Tuesday, April 5, 2011

Fidelity Bank eyes oil, gas

Fidelity Bank Limited (FBL) says it is well-placed to take advantage of the emerging opportunities in the economy, especially the oil and gas sector.

“By 2013, the Bank would have moved closer to becoming world-class bank among the top-five banking institutions in the country,” Mr. Edward Effah, Managing Director of the bank, told shareholders at its annual general meeting in Accra.

“In line with government policies, we expect 2011 to be more active in terms of government spending and payments. This is expected to have a positive impact on the economy and we will position Fidelity Bank to take advantage of the numerous opportunities that will arise. The production of oil will further increase the growth of business opportunities available in the economy.

“The economic environment and banking climate were arguably more challenging last year, but on the wings of sound business strategy and determination of purpose we delivered on most of our set goals and objectives for 2010,” he said.

The balance sheet of the bank grew significantly, by 80 percent over the position at the beginning of the year.

Its Total assets at the end of 2010 stood at GH¢650million compared to GH¢362million at the end of 2009. The expansion of the balance sheet was founded largely on the increase in customer deposits from GH¢295million to GH¢548million, representing a year-on-year growth of 86 percent.

This growth further increased the bank’s market share of deposits to four percent from 3.5 percent in the previous year.

Net interest income was up 92 percent over 2009 in spite of reducing interest rates during the year, while operating cost increased from GH¢21million to GH¢33.5million which was driven largely by branch expansion cost. 10 new branches were added to the bank’s footprint, bringing total outlets in the network to 25.

Shareholders’ funds at year-end 2010 was GH¢37million, growing from GH¢31.8million at the beginning of the year. This was largely due to increased profit during the year.

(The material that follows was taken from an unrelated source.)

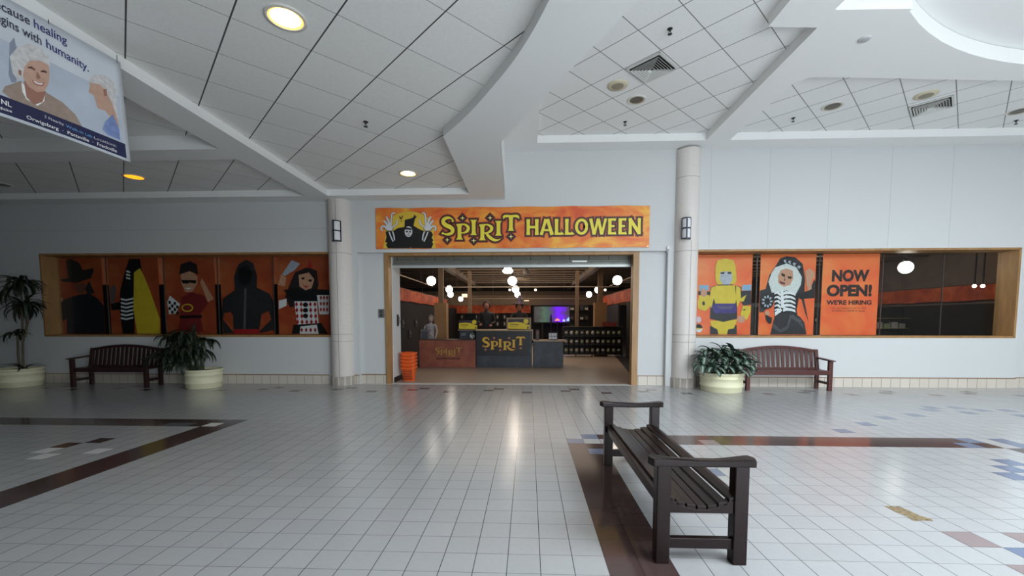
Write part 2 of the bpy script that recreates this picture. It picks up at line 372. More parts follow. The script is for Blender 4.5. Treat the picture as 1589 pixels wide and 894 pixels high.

“The balance sheet structure remains healthy, with 87 percent of total assets in earning assets. The composition of these assets at the end of 2010 was 33 percent in loans and advances, 67 percent in government bills and bonds, interbank placements and cash - thus underscoring our status as a conservative, high liquidity bank,” Mr. Effah stated.

Mr. William Panford Bray, Chairman, Board of Directors of FBL, said the bank plans to become the preferred gateway and banking facilitator for trade and financial transfers between Ghana and Asia.

The objective, Mr. Bray explained, is to utilise the growing corporate and trade activity between Asia and Africa as a key driver towards accelerated growth.

“To further leverage our network and strengthen the bank’s position in international transactions involving Asia, the bank has established an Asia Desk within its corporate banking outfit to utilise the growing cooperation and trade activity between Africa and Asia towards accelerated growth.

“Global political and economic power is shifting towards the East, and Asia's economic power has been raised in tandem with the trade flows into Africa.

“We are confident that we will continue to invest in our key businesses for the benefit of our stakeholders, as we do the right thing for our customers and for the communities we serve,” Mr Bray remarked.